Tulus Abadi, Ketua Pengurus Harian Yayasan Lembaga Konsumen Indonesia (YLKI) menyampaikan, pemerintah dalam hal ini Kementerian Perhubungan (Kemenhub) seolah menyepelekan soal lonjakan penumpang. Apalagi sejak awal, Kemenhub beserta operator tol telah menyatakan lonjakan tidak akan sebesar mudik Idul Fitri.
“Pemerintah gagal mengantisipasi lonjakan arus mudik Natal, yang berbarengan dengan arus mudik liburan dan Maulid Nabi,” ujar Tulus di Jakarta, Jumat (25/12).
Akibat kegagalan itu, lanjut dia, pemerintah tidak menyiapkan sumber daya yang cukup, baik petugas Polri, petugas tol, dan petugas lapangan lainnya. Operator jalan tol dan polisi pun tidak menertibkan truk-truk barang yang mengambil jalur tengah, sehingga makin memperparah kemacetan.
“Seharusnya truk-truk barang digiring untuk mengambil lajur kiri. Lalu, yang membandel bisa diberikan tilang oleh kepolisian,” ungkapnya.
Padahal, akhirnya yang harus menanggung kerugian paling banyak adalah konsumen. Bentuk-bentuk kerugian itu meliputi, tarif tol yang sudah dibayarkan. Menurutnya, konsumen yang membayar tol seharusnya mendapat benefid atas kelancaran lalu lintas bukan kemacetan. Seperti namanya, jalan bebas hambatan.

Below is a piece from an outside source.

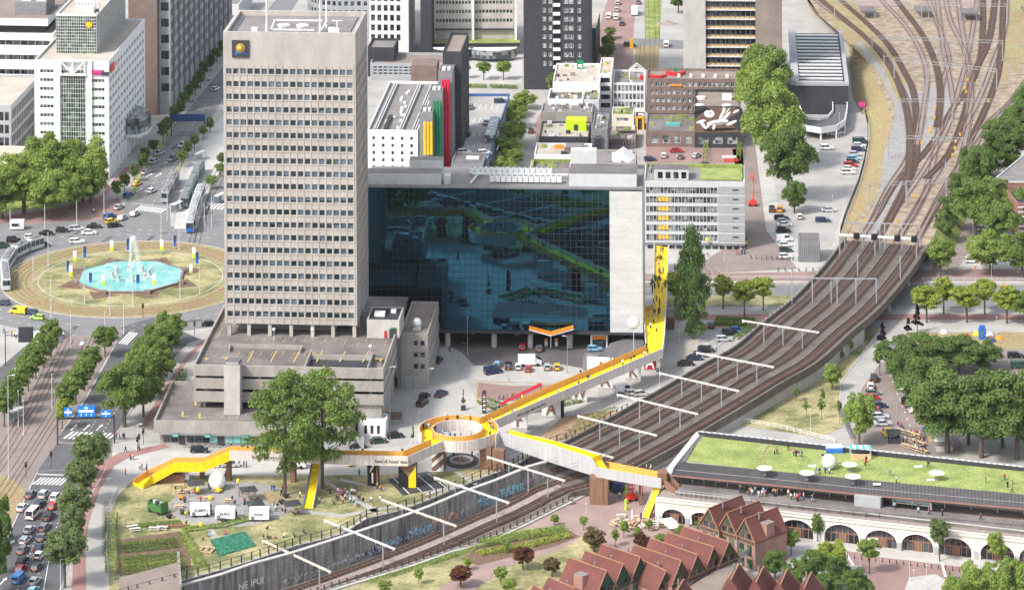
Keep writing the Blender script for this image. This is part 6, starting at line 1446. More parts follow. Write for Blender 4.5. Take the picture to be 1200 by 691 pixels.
for i in range(len(samples)-1):
 u0,u1=samples[i],samples[i+1]; 
 if u1-u0<1e-5: continue
 m=(u0+u1)/2; ins=[(a,h) for a,h in zip(arch,half) if abs(m-a)<h]
 if ins:
  a,h=ins[0]; f=lambda u:ZS+(h*.72)*math.sqrt(max(0,1-min(1,((u-a)/h)**2)))
  b.quad((u0,0,f(u0)),(u1,0,f(u1)),(u1,0,HZ),(u0,0,HZ)); b.quad((u1,0,f(u1)),(u0,0,f(u0)),(u0,1.2,f(u0)),(u1,1.2,f(u1)))
 else: b.quad((u0,0,0),(u1,0,0),(u1,0,HZ),(u0,0,HZ))
for a,h in zip(arch,half):
 for u in (a-h,a+h): b.quad((u,0,0),(u,1.2,0),(u,1.2,ZS),(u,0,ZS))
b.box(0,-.25,HZ-.75,Lh,-.003,HZ-.45); b.box(0,-.18,HZ-.02,Lh,.5,HZ+.12); b.quad((0,18,0),(0,0,0),(0,0,HZ),(0,18,HZ))
b.build('arcade_wall','stone_cream',AV)
for a,h in zip(arch,half):
 b=MB(); n=14
 for k in range(n):
  t0,t1=math.pi*k/n,math.pi*(k+1)/n
  P=lambda t,r:(a+r*math.cos(t),ZS+r*.72*math.sin(t)+(.0))
  p,q,r_,s_=P(t0,h+.02),P(t1,h+.02),P(t1,h+.38),P(t0,h+.38)
  b.add([(p[0],-.12,p[1]),(q[0],-.12,q[1]),(r_[0],-.12,r_[1]),(s_[0],-.12,s_[1]),(p[0],.0,p[1]),(q[0],0,q[1]),(r_[0],0,r_[1]),(s_[0],0,s_[1])],[(0,3,2,1),(3,7,6,2),(0,1,5,4)])
 b.build('arch_moulding','white_wall',AV)
 b=MB(); b.box(a-h,1.0,0,a+h,1.15,ZS+h*.72); sf=b.build('shop_window','glass_dark',AV); b=MB()
 for k in range(7): x=a-h+2*h*k/6; z=ZS+h*.72*math.sqrt(max(0,1-((x-a)/h)**2)); b.box(x-.07,.85,0,x+.07,.99,z if z>.5 else ZS)
 b.box(a-h,.86,2.1,a+h,.98,2.3); b.box(a-h,.86,0,a-h+.5,.98,.6); b.box(a-.9,.84,0,a-.75,.98,2.2); b.box(a+.75,.84,0,a+.9,.98,2.2); b.build('window_frame','brick_red',sf)
 b=MB(); b.box(a-.74,.9,.05,a+.74,.97,2.1); b.build('door','wood_brown',sf)
pr=[(arch[i]+half[i]+arch[i+1]-half[i+1])/2 for i in range(len(arch)-1)]+[arch[0]-half[0]-.8]
for x in pr: b=MB(); b.box(x-.5,-.14,0,x+.5,-.004,1.9); b.build('pier_base','grey_panel',AV)
b=MB(); b.box(.3,.6,HZ-.5,Lh,26,HZ-.1); b.build('viaduct_deck','gravel',AV)
b=MB(); b.box(4,3.1,HZ-.09,Lh,8.6,HZ+.75); b.box(4,3.0,HZ+.6,Lh,3.35,HZ+.8,1); b.build('platform',['deck_paving','concrete_pale'],AV)
# railing in front of the platform near the stairs
b=MB()
for i in range(14): b.box(5+i*1.2,2.4,HZ,5.1+i*1.2,2.5,HZ+1.6)
b.box(5,2.42,HZ+1.5,22,2.48,HZ+1.6); b.build('railing','steel',AV)
fence([tuple(G(x,y,HZ))[:2] for x,y in ((880,590.5),(1000,604),(1200,620.5),(1330,634))],1.1,'thin dark fence on the edge of the viaduct top',HZ,3,'dark_metal',px=False,mesh_=False)
# canopy
cn=[hl(x,y,9.0) for x,y in ((786,556),(880,565),(1000,577.5),(1200,595.5),(1330,608))]; cf=[hl(x,y,9.9) for x,y in ((797,541),(880,549),(1000,560.5),(1200,579),(1330,591))]
CN=thing('platform_canopy','long dark ribbed platform canopy between roof park and arcade','canopy',HB0,yh)
b=MB(); 
for i in range(4):
 a,c,d,e_=cn[i],cn[i+1],cf[i+1],cf[i]; b.quad((*a,9.0),(*c,9.0),(*d,9.9),(*e_,9.9)); b.quad((*a,8.75),(*e_,9.65),(*d,9.65),(*c,8.75))
b.build('roof_sheet','roof_panel',CN)
b=MB(); tot=cn[-1][0]-cn[0][0]; n=190
def lerpp(P,t):
 k=t*(len(P)-1); i=min(int(k),len(P)-2); return Vector(P[i]).lerp(Vector(P[i+1]),k-i)
for i in range(0,n,1):
 t=i/n; a=lerpp(cn,t); c=lerpp(cf,t); b.bar((a.x,a.y,9.06),(c.x,c.y,9.96),.09,.06)
b.build('seam','charcoal',CN,kind='stuff'); b=MB()
for i in range(4): b.bar((*cn[i],8.86),(*cn[i+1],8.86),.22,.3); 
b.build('fascia_board','brick_red',CN)
for i in range(4): 
 b=MB(); a=Vector(cn[i]).lerp(Vector(cf[i]),.38); c=Vector(cn[i+1]).lerp(Vector(cf[i+1]),.38); b.bar((a.x,a.y,9.43),(c.x,c.y,9.43),.18,.06); b.build('gutter','steel',CN)
for i in range(26):
 t=(i+.5)/26; a=lerpp(cn,t).lerp(lerpp(cf,t),.45); b=MB(); b.bar((a.x,a.y,HZ+.7),(a.x,a.y,9.3),.22,.22); b.bar((a.x,a.y,8.2),(a.x-1,a.y,9.3),.12,.12); b.build('column','steel',CN)
for (x0,x1_) in ((1001,1032),):
 a=hl(x0,592,HZ+.8); c=hl(x1_,595,HZ+.8); b=MB(); b.box(a[0],a[1],HZ+.75,c[0],a[1]+2.5,8.9); b.build('platform_room','grey_panel',CN)
for (x0,x1_) in ((1046,1090),(1132,1176)):
 a=hl(x0,592,HZ+.8); c=hl(x1_,600,HZ+.8); t=thing('platform_bench','long steel bench frame under the canopy','bench',HB0,yh); b=MB(); b.box(a[0],a[1],HZ+1.5,c[0],a[1]+.4,HZ+1.62); b.box(a[0],a[1]+.5,HZ+1.7,c[0],a[1]+.56,HZ+2.4); b.build('seat','steel',t)
 b=MB(); b.box(a[0],a[1],HZ+.76,a[0]+.3,a[1]+.6,HZ+2.4); b.box(c[0]-.3,a[1],HZ+.76,c[0],a[1]+.6,HZ+2.4); b.build('leg','grey_panel',t)
# roof park slab
RPZ=9.9; rp_=[(822,511),(900,520),(1000,531),(1200,552),(1330,566),(1330,591),(1200,579),(1000,560.5),(880,549),(804.5,540)]
q=[G(x,y,RPZ) for x,y in rp_]; RPk=thing('roof_park','long grassy roof park above the old station','roof park',(0,0,0))
b=MB(); b.prism([(p.x,p.y) for p in q],HZ,RPZ-.03,0,0); b.build('building','concrete_pale',RPk)
b=MB(); b.add([(p.x,p.y,RPZ) for p in q],[tuple(range(len(q)))]); b.build('lawn','roof_grass',RPk)
b=MB(); e1=[G(x,y,RPZ) for x,y in ((820,507.5),(900,516),(1000,527),(1200,549),(1330,563))]; e1=[(p.x,p.y) for p in e1]
b.wall(e1,1.6,HZ,RPZ+.35); b.build('white_edge','white_wall',RPk); b=MB(); b.wall(offset(e1,-1.3) if offset(e1,-1.3)[1][1]<e1[1][1] else offset(e1,1.3),.3,RPZ-.2,RPZ+.75); b.build('roof_parapet','charcoal',RPk)
b=MB(); 
e3=offset(e1,.3); 
for i in range(4):
 a=Vector(e1[i]); c=Vector(e1[i+1]); n=int((c-a).length/1.5)
 for k in range(n): m=a.lerp(c,k/n); b.box(m.x-.5,m.y-.7,RPZ+.36,m.x+.1,m.y+.2,RPZ+.62)
b.build('skylight_strip','grey_panel',RPk,kind='stuff')
b=MB(); w4=[G(x,y,RPZ) for x,y in ((819,507),(785,549))]; b.wall([(p.x,p.y) for p in w4],1.3,HZ,RPZ+.2); b.build('white_edge','white_wall',RPk)
q=[G(x,y,RPZ) for x,y in ((826,509),(812,525),(804,540),(798,541),(821,508))]; b=MB(); b.add([(p.x,p.y,RPZ+.02) for p in q],[tuple(range(5))]); b.build('roof_membrane','roof_dark',RPk)
p,c=G(903,520,RPZ),G(896,549,RPZ); b=MB(); b.wall([(p.x,p.y),(p.x-2.6,p.y-7),(c.x,c.y+.3)],.3,RPZ,RPZ+.08); b.build('path','soil_sand',RPk)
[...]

Kerugian lain, konsumen harus mengucurkan puluhan bahan bakar yang terbakar percuma karena macet. Ditambah, biaya lain untuk konsumsi baik makanan maupun minuman saat berada di kemacetan. Belum lagi kerugian imateril, berupa hilangnya waktu libur dan kerugian psikologis lainnya.
“Atas kerugian yang didera, pemerintah dan operator jalan tol bisa dituntut ganti rugi oleh masyarakat,” tegasnya.